One wonders why current SMART-TD and BLET leadership appear reluctant (or “don’t have the guts or wherewithal,” as one industry veteran tells me) to leave crew size where it belongs: in collective bargaining agreements, as did labor leaders of years gone by. Why do they chose to hide behind a mantle of political expediency? This is all about perpetuating the historical identity and independence of rail  unions through membership. In the past 50-plus years, this industry has gone from 600,000 workers at 50-plus Class I’s to 160,000 workers at six Class I’s, yet still recognizes 12 rail unions. Safety is being used as a pawn for protecting membership status quo. The rail unions need to merge for the long-term benefit of their membership. There is strength in numbers. Look at the automotive industry, with only one union: The United Auto Workers (UAW, fully named the International Union, United Automobile, Aerospace and Agricultural Implement Workers of America), has more than 391,000 active members and more than 580,000 retired members in more than 600 local unions, and holds 1,150 contracts with some 1,600 employers, and assets amounting to just over $1 billion.
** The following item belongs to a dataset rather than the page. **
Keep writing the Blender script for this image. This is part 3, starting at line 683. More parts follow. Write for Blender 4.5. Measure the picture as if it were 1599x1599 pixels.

(“Many unions have merged, actually, but with larger non-rail unions owing to financial needs,” Wilner, author of Understanding the Railway Labor Act and a former UTU official, points out. “BLE and UTU attempted seven times to merge, but members of one or the other each time rejected it. UTU (now SMART-TD after a merger with Sheet Metal Workers) actually is a consolidation of numerous former individual unions—Brotherhood of Railroad Trainmen, Brotherhood of Firemen and Oilers, Order of Railroad Conductors, Railroad Yardmasters of America, and others. Transportation Communications Union is a consolidation of Brotherhood Railway Carmen and Brotherhood Railroad and Airline Clerks. It’s rather complicated.”

The political circus atmosphere (perpetuated mostly by pagliacci), the attacks on the rail industry from all sides, are disheartening, disturbing. In my nearly 32 years covering this industry for Railway Age, I have never seen anything like this.

Bottom line: Crew size should be negotiated, not regulated or legislated.